It is required that the lines from the top of the listing through the line with "return tuple([(v/255/12.92 if" be reproduced exactly, excluding pictures.

[start SUPPLIED MATERIAL]

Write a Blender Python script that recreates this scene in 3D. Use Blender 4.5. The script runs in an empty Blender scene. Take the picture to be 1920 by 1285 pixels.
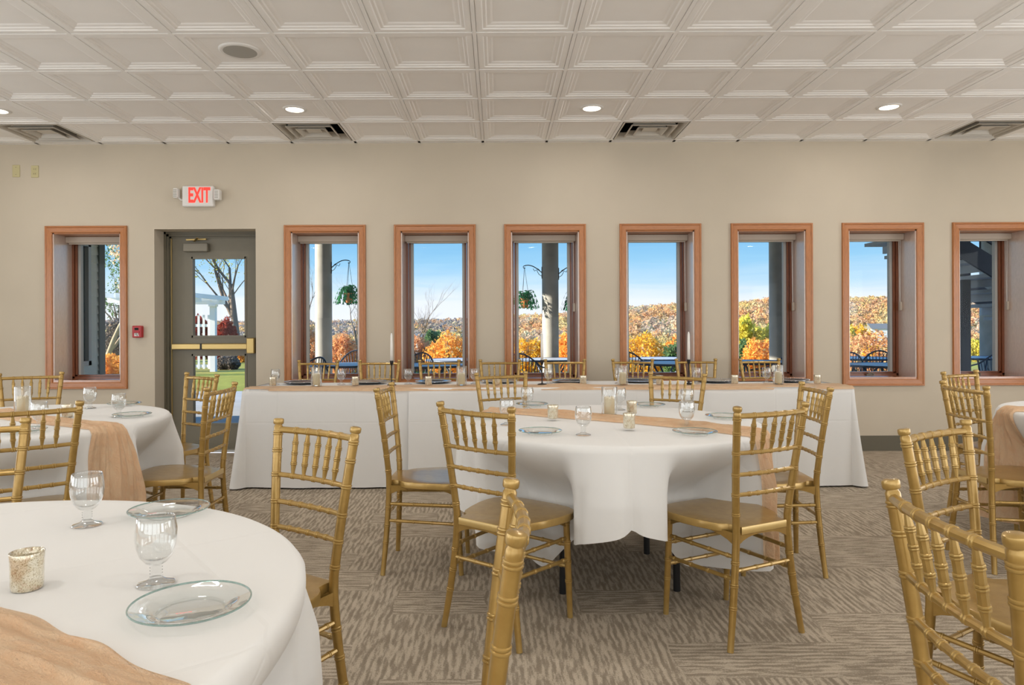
import bpy, math, random
import numpy as np
from mathutils import Vector, Matrix
sc = bpy.context.scene
COL = sc.collection
PI = math.pi
R = random.Random(7)
F, CAMZ, VX, VY = 1313.0, 1.21, 933.0, 613.0          # lens in pixels, eye height, vanishing point of the room

def at(px, py, z):
    """world point at height z that the photograph shows at px, py"""
    h = VY - .004*(px-VX)
    Y = (CAMZ-z)*F/(py-h)
    return Vector(((px-VX)/F*Y, Y, z))
def atY(px, py, Y):
    h = VY - .004*(px-VX)
    return Vector(((px-VX)/F*Y, Y, CAMZ-(py-h)/F*Y))
def sm(a, b, x):
    t = min(1., max(0., (x-a)/(b-a))); return t*t*(3-2*t)
def lin(c):
    return tuple([(v/255/12.92 if v/255 <= .04045 else ((v/255+.055)/1.055)**2.4) for v in c]+[1])

# ------------------------------------------------------------------ materials
class N:
    def __init__(s, name, world=False):
        if world: s.m = bpy.data.worlds.new(name)
        else: s.m = bpy.data.materials.new(name)
        s.m.use_nodes = True; s.t = s.m.node_tree; s.t.nodes.clear()
    def n(s, typ, ins=None, **kw):
        o = s.t.nodes.new(typ)
        for k, v in kw.items(): setattr(o, k, v)
        for k, v in (ins or {}).items(): s.put(o, k, v)
        return o
    def put(s, o, k, v):
        sock = o.inputs[k]
        if hasattr(v, 'is_output'): s.t.links.new(v, sock)
        elif hasattr(v, 'outputs'): s.t.links.new(v.outputs[0], sock)
        else: sock.default_value = v
    def math(s, op, a, b=0., c=0.):
        return s.n('ShaderNodeMath', {0: a, 1: b, 2: c}, operation=op).outputs[0]
    def ramp(s, fac, stops, interp='LINEAR'):
        r = s.n('ShaderNodeValToRGB', {0: fac}); cr = r.color_ramp; cr.interpolation = interp
        while len(cr.elements) < len(stops): cr.elements.new(.5)
        for e, (p, c) in zip(cr.elements, stops): e.position = p; e.color = c
        return r.outputs[0]
    def mix(s, f, a, b, typ='RGBA', blend='MIX'):
        o = s.n('ShaderNodeMix', data_type=typ, blend_type=blend)
        s.put(o, 0, f); s.put(o, 6, a); s.put(o, 7, b); return o.outputs[2]
    def coord(s, kind='Object', scale=(1, 1, 1), rot=(0, 0, 0)):
        c = s.n('ShaderNodeTexCoord').outputs[kind]
        return s.n('ShaderNodeMapping', {0: c, 2: rot, 3: scale}).outputs[0]
    def noise(s, vec, scale, detail=3, rough=.5, dist=0., out=0):
        return s.n('ShaderNodeTexNoise', {'Vector': vec, 'Scale': scale, 'Detail': detail, 'Roughness': rough, 'Distortion': dist}).outputs[out]
    def bump(s, h, strength=.3, dist=.01):
        return s.n('ShaderNodeBump', {'Height': h, 'Strength': strength, 'Distance': dist}).outputs[0]
    def out(s, sh):
        o = s.n('ShaderNodeOutputMaterial'); s.put(o, 0, sh); return s.m
    def bsdf(s, **kw):
        return s.n('ShaderNodeBsdfPrincipled', {k.replace('_', ' '): v for k, v in kw.items()})

def flat(name, c, rough=.6, metal=0., noise=0., nscale=20., bump=0., bscale=200., spec=.5, coat=0.):
    m = N(name); v = m.coord()
    col = lin(c)
    if noise:
        f = m.noise(v, nscale, 4)
        a = tuple(x*(1-noise) for x in col[:3])+(1,); b = tuple(min(1, x*(1+noise)) for x in col[:3])+(1,)
        col = m.ramp(f, [(.3, a), (.7, b)])
    kw = dict(Base_Color=col, Roughness=rough, Metallic=metal, Specular_IOR_Level=spec, Coat_Weight=coat)
    b = m.bsdf(**kw)
    if bump: m.put(b, 'Normal', m.bump(m.noise(v, bscale, 2), bump, .002))
    return m.out(b)

def wood(name, c1, c2, axis, rough=.3, coat=.2, cior=1.5):
    m = N(name)
    sc_ = {'x': (1.2, 22, 22), 'y': (22, 1.2, 22), 'z': (22, 22, 1.2)}[axis]
    v = m.coord('Object', sc_)
    f = m.noise(v, 3.2, 5, .6, 1.2)
    g = m.noise(m.coord('Object', tuple(q*6 for q in sc_)), 3, 2, .5)
    col = m.ramp(f, [(.25, lin(c1)), (.5, lin(c2)), (.75, lin(c1))])
    col = m.mix(.18, col, m.ramp(g, [(.4, lin([q*.5 for q in c1])), (.6, lin(c2))]))
    b = m.bsdf(Base_Color=col, Roughness=rough, Specular_IOR_Level=.5, Coat_Weight=coat, Coat_Roughness=.2, Coat_IOR=cior)
    m.put(b, 'Normal', m.bump(g, .08, .002))
    return m.out(b)

def make_carpet():
    m = N('carpet_mat')
    P = m.n('ShaderNodeTexCoord').outputs['Object']
    xyz = m.n('ShaderNodeSeparateXYZ', {0: P})
    X, Y = xyz.outputs[0], xyz.outputs[1]
    wb = m.noise(P, 5., 2, .5)
    Xw = m.math('ADD', X, m.math('MULTIPLY', wb, .05)); Yw = m.math('ADD', Y, m.math('MULTIPLY', wb, .05))
    cy = m.math('FLOOR', m.math('DIVIDE', Yw, .27)); sh = m.math('MULTIPLY', m.math('FLOORED_MODULO', m.math('MULTIPLY', cy, .37), 1.), 1.)
    cx = m.math('FLOOR', m.math('ADD', m.math('DIVIDE', Xw, .40), sh))
    cc = m.n('ShaderNodeCombineXYZ', {0: cx, 1: cy, 2: 0.}).outputs[0]
    wn = m.n('ShaderNodeTexWhiteNoise', {'Vector': cc}, noise_dimensions='3D').outputs[0]
    par = m.math('GREATER_THAN', wn, .45)
    def stripes(sx, sy, off):
        v = m.n('ShaderNodeCombineXYZ', {0: m.math('MULTIPLY', X, sx), 1: m.math('MULTIPLY', Y, sy), 2: m.math('ADD', m.math('MULTIPLY', par, 3.1), off)}).outputs[0]
        nn = m.noise(v, 1.0, 2, .6, .0)
        lw = m.noise(P, 7., 2, .5)
        c0 = Y if sy > sx else X
        sn = m.math('SINE', m.math('ADD', m.math('MULTIPLY', c0, 2*PI/.027), m.math('MULTIPLY', lw, 9.)))
        return m.math('ADD', m.math('MULTIPLY_ADD', sn, .06, .13), m.math('MULTIPLY', nn, .74))
    a = stripes(9., 58, 0.); b = stripes(58, 9., 7.)
    s = m.n('ShaderNodeMix', {0: par, 2: a, 3: b}, data_type='FLOAT').outputs[0]
    fine = m.noise(P, 330, 3, .7)
    big = m.noise(P, 1.1, 2, .5)
    tuft = m.noise(P, 130, 2, .7)
    k = m.math('ADD', s, m.math('MULTIPLY', m.math('SUBTRACT', tuft, .5), .34))
    col = m.ramp(k, [(.34, lin((152, 139, 122))), (.46, lin((162, 149, 132))), (.54, lin((194, 180, 161))), (.66, lin((204, 190, 171)))])
    col = m.mix(.75, col, m.ramp(fine, [(.3, (.5, .5, .5, 1)), (.7, (1.3, 1.3, 1.3, 1))]), blend='MULTIPLY')
    col = m.mix(.3, col, m.ramp(big, [(.3, (.8, .8, .8, 1)), (.7, (1.1, 1.1, 1.1, 1))]), blend='MULTIPLY')
    b = m.bsdf(Base_Color=col, Roughness=.95, Specular_IOR_Level=.15)
    hh = m.math('ADD', m.math('MULTIPLY', s, .6), m.math('MULTIPLY', fine, .6))
    m.put(b, 'Normal', m.bump(hh, .35, .004))
    return m.out(b)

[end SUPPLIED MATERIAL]

**EXERCISE OUTPUT**:
Write a Blender Python script that recreates this scene in 3D. Use Blender 4.5. The script runs in an empty Blender scene. Take the picture to be 1920 by 1285 pixels.
import bpy, math, random
import numpy as np
from mathutils import Vector, Matrix
sc = bpy.context.scene
COL = sc.collection
PI = math.pi
R = random.Random(7)
F, CAMZ, VX, VY = 1313.0, 1.21, 933.0, 613.0          # lens in pixels, eye height, vanishing point of the room

def at(px, py, z):
    """world point at height z that the photograph shows at px, py"""
    h = VY - .004*(px-VX)
    Y = (CAMZ-z)*F/(py-h)
    return Vector(((px-VX)/F*Y, Y, z))
def atY(px, py, Y):
    h = VY - .004*(px-VX)
    return Vector(((px-VX)/F*Y, Y, CAMZ-(py-h)/F*Y))
def sm(a, b, x):
    t = min(1., max(0., (x-a)/(b-a))); return t*t*(3-2*t)
def lin(c):
    return tuple([(v/255/12.92 if v/255 <= .04045 else ((v/255+.055)/1.055)**2.4) for v in c]+[1])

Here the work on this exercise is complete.